The Spoof. Both, first to my Mom, and then to her contacts, the scammers were pretending to be something or someone that they were not. They were “spoofing” – first, a “trustworthy” email sender and “trustworthy” website or attachment to which my Mom would mistakenly give her login and password, and second, doing the same thing to her contacts, pretending to be my Mom, after they had gotten control of her email.

The Confidence Game. Throughout, the scammers strove to increase the confidence of their intended victims, by emailing back people who asked questions (and in other such similar scams, even going so far as to converse on the phone). First the scammers spoof and then they build confidence.

The Keys. Your car or house has a physical key, but your email account, your mobile phone, your bank account online, your Facebook, Twitter, or LinkedIn, have virtual keys – your login, your password, and sometimes your two-step verification code. Scammers want these keys as means to an end – usually, but not always, money. In my Mom’s case, once they had the AOL login and password, they could use those Keys to work on their real targets, her friends and family.

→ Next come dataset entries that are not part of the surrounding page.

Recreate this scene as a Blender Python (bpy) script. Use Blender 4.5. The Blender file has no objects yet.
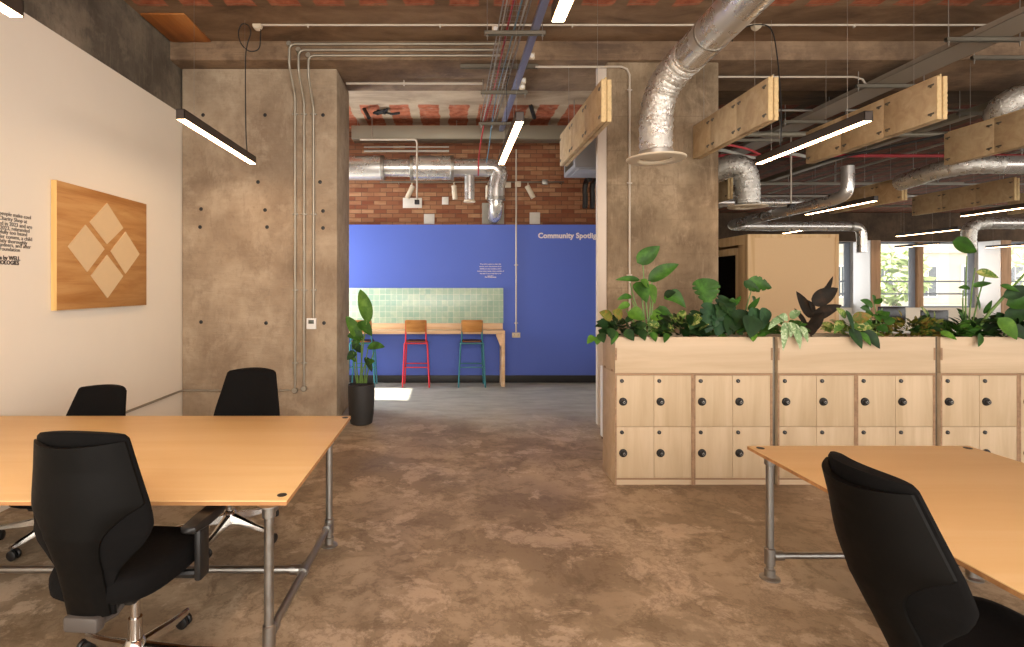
import bpy, bmesh, math, random
import numpy as np
from mathutils import Vector, Matrix

random.seed(7)
SC = bpy.context.scene
COL = SC.collection
F, CX, CY, H = 540.0, 449.0, 286.0, 1.70          # focal length in pixels, vanishing point, eye height


def P(px, py, D):
    """the point that the photograph shows at (px, py), D metres deep"""
    return Vector(((px - CX) * D / F, D, H - (py - CY) * D / F))


# ------------------------------------------------------------------ mesh builder
class MB:
    def __init__(s):
        s.bm = bmesh.new()
        s.mi = 0

    def face(s, vs):
        try:
            f = s.bm.faces.new(vs)
            f.material_index = s.mi
            f.smooth = True
            return f
        except ValueError:
            return None

    def box(s, lo, hi, bev=0.0, mat=None, seg=2):
        lo, hi = Vector(lo), Vector(hi)
        co = [(x, y, z) for x in (lo.x, hi.x) for y in (lo.y, hi.y) for z in (lo.z, hi.z)]
        if mat is not None:
            co = [mat @ Vector(c) for c in co]
        v = [s.bm.verts.new(c) for c in co]
        q = [(0, 1, 3, 2), (4, 6, 7, 5), (0, 4, 5, 1), (2, 3, 7, 6), (0, 2, 6, 4), (1, 5, 7, 3)]
        fs = [s.face([v[i] for i in f]) for f in q]
        if bev > 0:
            es = {e for f in fs for e in f.edges}
            r = bmesh.ops.bevel(s.bm, geom=list(es), offset=bev, segments=seg, affect='EDGES', profile=0.5, clamp_overlap=True)
            for f in r['faces']:
                f.material_index = s.mi
                f.smooth = True
        return s

    def ring(s, c, a, b, r, n):
        return [s.bm.verts.new(c + a * (r * math.cos(2 * math.pi * i / n)) + b * (r * math.sin(2 * math.pi * i / n))) for i in range(n)]

    def bridge(s, r0, r1):
        n = len(r0)
        for i in range(n):
            s.face([r0[i], r0[(i + 1) % n], r1[(i + 1) % n], r1[i]])

    def tube(s, pts, r, n=10, caps=True):
        pts = [Vector(p) for p in pts]
        rs = r if isinstance(r, (list, tuple)) else [r] * len(pts)
        t0 = (pts[1] - pts[0]).normalized()
        a = t0.orthogonal().normalized()
        rings = []
        for i, p in enumerate(pts):
            if i == 0:
                t = t0
            elif i == len(pts) - 1:
                t = (pts[i] - pts[i - 1]).normalized()
            else:
                t = ((pts[i + 1] - pts[i]).normalized() + (pts[i] - pts[i - 1]).normalized())
                t = t.normalized() if t.length > 1e-6 else (pts[i + 1] - pts[i]).normalized()
            a = a - t * a.dot(t)
            a = a.normalized() if a.length > 1e-6 else t.orthogonal().normalized()
            b = t.cross(a)
            rings.append(s.ring(p, a, b, rs[i], n))
        for i in range(len(rings) - 1):
            s.bridge(rings[i], rings[i + 1])
        if caps:
            s.face(list(reversed(rings[0])))
            s.face(rings[-1])
        return s

    def cyl(s, a, b, r, n=16, r2=None):
        return s.tube([a, b], [r, r if r2 is None else r2], n)

    def lathe(s, prof, c=(0, 0, 0), n=32, axis='Z', closed=False):
        c = Vector(c)
        ax = {'Z': (Vector((1, 0, 0)), Vector((0, 1, 0)), Vector((0, 0, 1))),
              'Y': (Vector((1, 0, 0)), Vector((0, 0, 1)), Vector((0, 1, 0))),
              'X': (Vector((0, 1, 0)), Vector((0, 0, 1)), Vector((1, 0, 0)))}[axis]
        rings = [s.ring(c + ax[2] * z, ax[0], ax[1], max(r, 1e-4), n) for r, z in prof]
        for i in range(len(rings) - 1):
            s.bridge(rings[i], rings[i + 1])
        if closed:
            s.bridge(rings[-1], rings[0])
        else:
            s.face(list(reversed(rings[0])))
            s.face(rings[-1])
        return s

    def prism(s, poly, d):
        """poly: list of 3d points, extruded by d"""
        d = Vector(d)
        a = [s.bm.verts.new(Vector(p)) for p in poly]
        b = [s.bm.verts.new(Vector(p) + d) for p in poly]
        s.face(a)
        s.face(list(reversed(b)))
        n = len(a)
        for i in range(n):
            s.face([a[(i + 1) % n], a[i], b[i], b[(i + 1) % n]])
        return s

    def loft(s, rings, cap=True):
        vs = [[s.bm.verts.new(Vector(p)) for p in r] for r in rings]
        for i in range(len(vs) - 1):
            s.bridge(vs[i], vs[i + 1])
        if cap:
            s.face(list(reversed(vs[0])))
            s.face(vs[-1])
        return s

    def sheet(s, rows):
        vs = [[s.bm.verts.new(Vector(p)) for p in r] for r in rows]
        for i in range(len(vs) - 1):
            for j in range(len(vs[0]) - 1):
                s.face([vs[i][j], vs[i][j + 1], vs[i + 1][j + 1], vs[i + 1][j]])
        return s

    def ball(s, c, r, n=12):
        prof = [(r * math.sin(math.pi * i / n), -r * math.cos(math.pi * i / n)) for i in range(n + 1)]
        return s.lathe(prof, c, n * 2 if n < 9 else 16)

    def build(s, name, mats, parent=None, angle=38, recalc=True):
        if recalc:
            bmesh.ops.recalc_face_normals(s.bm, faces=s.bm.faces[:])
        me = bpy.data.meshes.new(name)
        s.bm.to_mesh(me)
        s.bm.free()
        if not isinstance(mats, (list, tuple)):
            mats = [mats]
        for m in mats:
            me.materials.append(m)
        try:
            me.set_sharp_from_angle(angle=math.radians(angle))
        except Exception:
            pass
        o = bpy.data.objects.new(name, me)
        COL.objects.link(o)
        if parent is not None:
            base = BASE.get(parent.name, Vector((0, 0, 0)))
            if base.length > 0:
                me.transform(Matrix.Translation(-base))
            BASE[o.name] = base
            o.parent = parent
        return o


BASE = {}


def tag(o, label, cat, group=None, kind=None):
    o['label'] = label
    o['category'] = cat
    if group:
        o['group'] = group
    if kind:
        o['kind'] = kind
    return o


def thing(name, label, cat, loc=(0, 0, 0), group=None):
    o = bpy.data.objects.new(name, None)
    COL.objects.link(o)
    o.location = loc
    o.empty_display_size = 0.1
    BASE[o.name] = Vector(loc)
    return tag(o, label, cat, group)


def struct(o, label=None, cat=None):
    o['kind'] = 'structure'
    if label:
        o['label'] = label
    if cat:
        o['category'] = cat
    return o


def copy_tree(o, parent=None):
    c = o.copy()
    COL.objects.link(c)
    c.parent = parent
    for ch in list(o.children):
        copy_tree(ch, c)
    return c


def pl(o, label):
    o['label'] = label
    return o


# ------------------------------------------------------------------ materials
def lin(h):
    h = h.lstrip('#')
    c = [int(h[i:i + 2], 16) / 255 for i in (0, 2, 4)]
    return tuple(x / 12.92 if x <= 0.04045 else ((x + 0.055) / 1.055) ** 2.4 for x in c) + (1.0,)


class G:
    def __init__(s, name):
        s.m = bpy.data.materials.new(name)
        s.m.use_nodes = True
        s.nt = s.m.node_tree
        s.b = s.nt.nodes['Principled BSDF']
        s.tc = s.nt.nodes.new('ShaderNodeTexCoord')
        s.co = s.tc.outputs['Object']

    def n(s, t):
        return s.nt.nodes.new(t)

    def l(s, a, b):
        s.nt.links.new(a, b)

    def setv(s, inp, v):
        if hasattr(v, 'node'):
            s.l(v, inp)
        else:
            inp.default_value = v

    def map(s, scale=(1, 1, 1), rot=(0, 0, 0), loc=(0, 0, 0), vec=None):
        m = s.n('ShaderNodeMapping')
        s.l(vec or s.co, m.inputs['Vector'])
        m.inputs['Scale'].default_value = scale
        m.inputs['Rotation'].default_value = rot
        s.setv(m.inputs['Location'], loc)
        return m.outputs[0]

    def rnd(s, k=10.0):
        """the same vector plus a per object offset"""
        oi = s.n('ShaderNodeObjectInfo')
        a = s.n('ShaderNodeVectorMath'); a.operation = 'SCALE'
        cx = s.n('ShaderNodeCombineXYZ')
        for i in range(3):
            s.l(oi.outputs['Random'], cx.inputs[i])
        s.l(cx.outputs[0], a.inputs[0]); a.inputs['Scale'].default_value = k
        b = s.n('ShaderNodeVectorMath'); b.operation = 'ADD'
        s.l(s.co, b.inputs[0]); s.l(a.outputs[0], b.inputs[1])
        s.oi = oi
        return b.outputs[0]

    def noise(s, vec=None, scale=5, detail=6, rough=0.6, dist=0.0):
        n = s.n('ShaderNodeTexNoise')
        s.l(vec or s.co, n.inputs['Vector'])
        n.inputs['Scale'].default_value = scale
        n.inputs['Detail'].default_value = detail
        n.inputs['Roughness'].default_value = rough
        n.inputs['Distortion'].default_value = dist
        return n.outputs['Fac']

    def ramp(s, fac, stops, interp='LINEAR'):
        r = s.n('ShaderNodeValToRGB')
        s.l(fac, r.inputs[0])
        e = r.color_ramp.elements
        r.color_ramp.interpolation = interp
        while len(e) < len(stops):
            e.new(0.5)
        for i, (p, c) in enumerate(stops):
            e[i].position = p
            e[i].color = lin(c) if isinstance(c, str) else (c, c, c, 1)
        return r.outputs[0]

    def mix(s, fac, a, b, mode='MIX'):
        m = s.n('ShaderNodeMix'); m.data_type = 'RGBA'; m.blend_type = mode
        s.setv(m.inputs[0], fac)
        s.setv(m.inputs[6], lin(a) if isinstance(a, str) else a)
        s.setv(m.inputs[7], lin(b) if isinstance(b, str) else b)
        return m.outputs[2]

    def math(s, op, a, b=0.0, c=None):
        m = s.n('ShaderNodeMath'); m.operation = op
        s.setv(m.inputs[0], a); s.setv(m.inputs[1], b)
        if c is not None:
            s.setv(m.inputs[2], c)
        return m.outputs[0]

    def rng(s, v, a, b, c=0.0, d=1.0):
        m = s.n('ShaderNodeMapRange'); m.interpolation_type = 'SMOOTHSTEP'
        s.l(v, m.inputs['Value'])
        for k, x in zip(('From Min', 'From Max', 'To Min', 'To Max'), (a, b, c, d)):
            m.inputs[k].default_value = x
        return m.outputs[0]

    def xyz(s, vec=None):
        n = s.n('ShaderNodeSeparateXYZ')
        s.l(vec or s.co, n.inputs[0])
        return n.outputs

    def bump(s, h, strength=0.3, dist=0.01):
        b = s.n('ShaderNodeBump')
        b.inputs['Strength'].default_value = strength
        b.inputs['Distance'].default_value = dist
        s.l(h, b.inputs['Height'])
        s.l(b.outputs[0], s.b.inputs['Normal'])

    def out(s, col, rough=0.5, metal=0.0, spec=None):
        s.setv(s.b.inputs['Base Color'], lin(col) if isinstance(col, str) else col)
        s.setv(s.b.inputs['Roughness'], rough)
        s.b.inputs['Metallic'].default_value = metal
        if spec is not None:
            s.b.inputs['Specular IOR Level'].default_value = spec
        return s.m


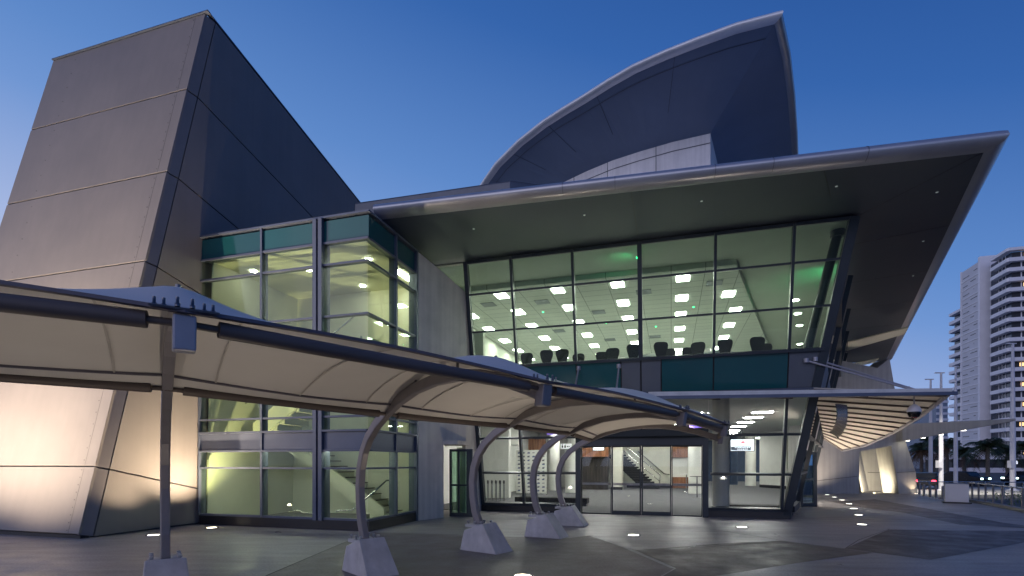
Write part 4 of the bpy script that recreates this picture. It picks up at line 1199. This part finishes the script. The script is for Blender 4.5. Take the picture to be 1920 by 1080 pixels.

The Ask. Scammers may start with getting your “keys” but their ultimately goal is to get money. To do this, they must ask for something. In my Mom’s case, first they asked her to click on something in an email and then to “reverify” her AOL login and password, and later they asked her contacts to send money urgently to the Philippines.

At the anatomical level, all scams share these elements in common: the Spoof, the Confidence Game, the Keys, and the Ask. There are simple scams and more complex scams (See Appendix A for a list of common scams), but they all share these elements in common.

Once you understand the “anatomy of a scam,” you can be on the look out for its constituent elements and thereby make yourself harder to fool.